Auf einer CD zwei 1954er-Trio-Alben von Al Haig: „Jazz Will-O-The-Wisp“ (Esoteric) und „Al Haig Trio“ (Vogue), dazu ein seltener Bonustrack – Grund zu feiern. Die vielen kleinen Label und das Erlöschen der Urheberrechte machen es möglich: Man bekommt heutzutage wieder zuhauf Alben lange ignorierter, früher Bebop-Pianisten wie Dodo Marmarosa, George Wallington, Joe Albany oder eben Al Haig. Seine Aufnahmen ohne Parker, Gillespie, Davis oder Getz sind kaum bekannt. Er war lange so gut wie vergessen, obgleich posthume Enthüllungen über seine Schattenseiten wieder Interesse an ihm geweckt haben – vielleicht besser so eine Motivation als gar keine. In seiner Musik war der Mr. Hyde ein Dr. Jeckyll, ganz ein Gentleman. Auf diesen Aufnahmen mit dem Bassisten Bill Crow und dem Drummer Lee Abrams kommt der Tastensensibilist sehr gut zur Geltung. Haig ist für sein Understatement bekannt: zwar verzichtet er nicht auf brillante, schnelle Läufe, aber mit seiner lupenreinen Artikulation, seiner an Teddy Wilson geschulten Eleganz, seinem für Bebop-Verhältnisse zarten Anschlag klingt alles so mühelos, dass man nie das Gefühl hat, einem Virtuosen zuzuhören. Selbst wo er rast, klingt er so relaxed, dass man weniger an die emotionalen Ausbrüche Bud Powells denkt, als etwa an die Westküsten-Bopper. Subtilität und Einfallsreichtum gehen Hand in Hand. Zur Wiederentdeckung dringend empfohlen!

Coleman Hawkins
The High And Mighty Hawk

Poll Winners Records

In den späten 50er-Jahren hatte man nach jahrelang dominierenden coolen Sounds wieder das Bedürfnis, den Urvater aller Jazz-Tenorsaxophonisten mit seinem majestätischen, expressiven, prototypisch hotten Sound zu vernehmen. Da nun LP und ab 1957 Stereophonie boomten, erschien nun ein Hawkins-Album nach dem anderen. Nicht jedes war ein großer Wurf wie 1958 das Felsted-Album „The High And Mighty Hawk“ mit Buck Clayton (tp), Hank Jones (b), Ray Brown (b) und Mickey Sheen (d). Diese CD enthält wohl Beans bestes Spiel zwischen „The Hawk Flies High“, „Coleman Hawkins Encounters Ben Webster“ von 1957 und „Hawk Eyes“ von 1959, allesamt verbreitetere Alben berühmterer Labels. In früher Stereophonie wurde die ganze Fülle des Beanschen Wohlklanges großartig eingefangen, der etwa in Balladen wie „You’ve Changed“ langanhaltende Gänsehaut beschert; da Hawkins nie zuvor das Stück einspielte und man, während er kurz pausiert, das Umblättern einer Seite hört, vermute ich, daß er das Stück hier schlicht vom Blatt spielt – einfach genial. Als Bonustracks bekommt man alle ohne Ben Webster eingespielten Stücke aus dem kurz zuvor entstandenen Verve-Album „Coleman Hakwins and Confrères“, und zwar wieder mit Jones und Sheen, doch mit George Duvivier und mit dem kongenialen Trompeter Roy Eldridge. Ein Genuss wie sich alle beteiligten auf beiden Sessions gegenseitig inspirieren!

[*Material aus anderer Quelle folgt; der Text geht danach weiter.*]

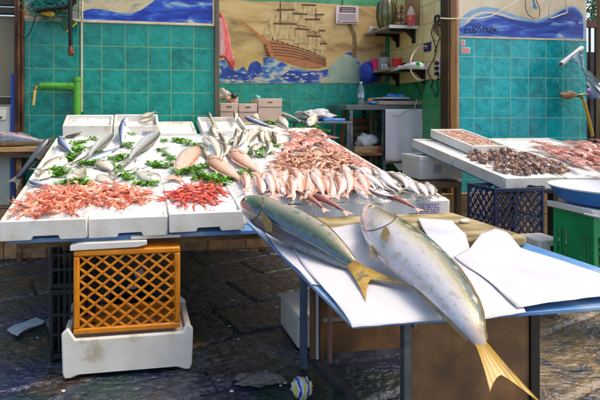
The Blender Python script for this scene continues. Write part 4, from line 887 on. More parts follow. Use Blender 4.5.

Albert Mangelsdorff – Wolfgang Dauner:
Hut Ab! – Two is Company
(Mood)

Der erste Silberling des Doppelpacks, „Hut Ab!“, entstand kurz vor dem 70. Geburtstag des berühmtesten Jazzmusikers Deutschlands, der die Jazzposaune revolutionierte. Mit dem kongenialen Wolfgang Dauner (p) und drei Könnern, die man 1997 noch zu den hoffnungsvollen Senkrechtstartern zählte, Christof Lauer (sax), Dieter Ilg (b) und Wolfgang Haffner (dr), geriet sein letztes Album unter eigenem Namen zu einem inspirierten Generationentreffen. Wer Albert Mangelsdorff und Wolfgang Dauner von Duo-Konzerten in Erinnerung hat, weiß, dass selten zwei schon solo ganz erstaunliche Musiker sich so wunderbar ergänzten, so gut aufeinander eingespielt waren und dabei stets überraschend und fesselnd, nie nur routiniert musizierten. Und doch, sucht man nach diskographischen Früchten dieses Duos, erkennt man erstaunt, dass, abgesehen von einem Stück auf „Albert Mangelsdorff and His Friends“ (1969) und vielleicht ein, zwei weiteren auf obskuren Samplern, nur das 1982 live in Stuttgart entstandene „Two Is Company“ als Denkmal dieser beglückenden Kommunikation existieren. Indes sind die vier Stücke des Albums so packend, dass man nicht genug von der ausgeschlafenen Zwiesprache zwischen dem ausdrucksvollen Posaunisten und dem ausgefuchsten Pianisten bekommt. Man kann nur hoffen, dass noch in irgendwelchen Archiven schlummernde Konzertmitschnitte veröffentlicht werden.